Les terrains de piégeage sont également un lieu où les jeunes Autochtones reçoivent leur éducation sur le territoire, une tradition importante pour leur culture.

C'est l'une des raisons pour lesquelles le grand chef Garrison Settee du Manitoba Keewatinowi Okimakanak, un groupe de défense des droits représentant certaines communautés du nord de la province, souhaite la mise en place d'un programme d'aide financière aux Premières Nations en cas de catastrophe naturelle.

Il a affirmé que les gouvernements doivent collaborer directement avec les dirigeants des Premières Nations pour s'assurer que les politiques d'urgence reflètent les réalités et les droits des Autochtones.

«On ne perd pas seulement des biens (…) ces espaces sont là pour soutenir notre mode de vie. Il faut donc que la province reconnaisse que les infrastructures de récolte traditionnelles ne sont pas facultatives.»

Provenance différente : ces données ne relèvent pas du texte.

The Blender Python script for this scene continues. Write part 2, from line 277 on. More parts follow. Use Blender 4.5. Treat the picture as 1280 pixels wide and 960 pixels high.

M. Spence se souvient d'une époque, au début des années 1980, où sa cabane familiale sur le terrain de piégeage a brûlé. Ils ont reçu de l'aide de la province, et cela a été bénéfique à long terme, a-t-il rapporté.

C'est une mesure qu'il aimerait voir réinstaurer.

Il a comparé les pertes que de nombreux trappeurs subiront cette saison à celles que subissent les agriculteurs lors de catastrophes naturelles.

Un porte-parole du gouvernement du Manitoba a indiqué que les trappeurs ne seront pas dédommagés pour les pertes subies, car les lignes de piégeage sont considérées comme «des probabilités plutôt qu'une garantie de succès».

L'Alberta a aidé les trappeurs par le passé, a souligné M. Abercrombie, qui s'attend à ce qu'il y ait une certaine compensation cette année, sans en connaître la mesure.

«Les faits en sont que ce sera surtout à nous de régler nous-mêmes nos problèmes», a-t-il déclaré.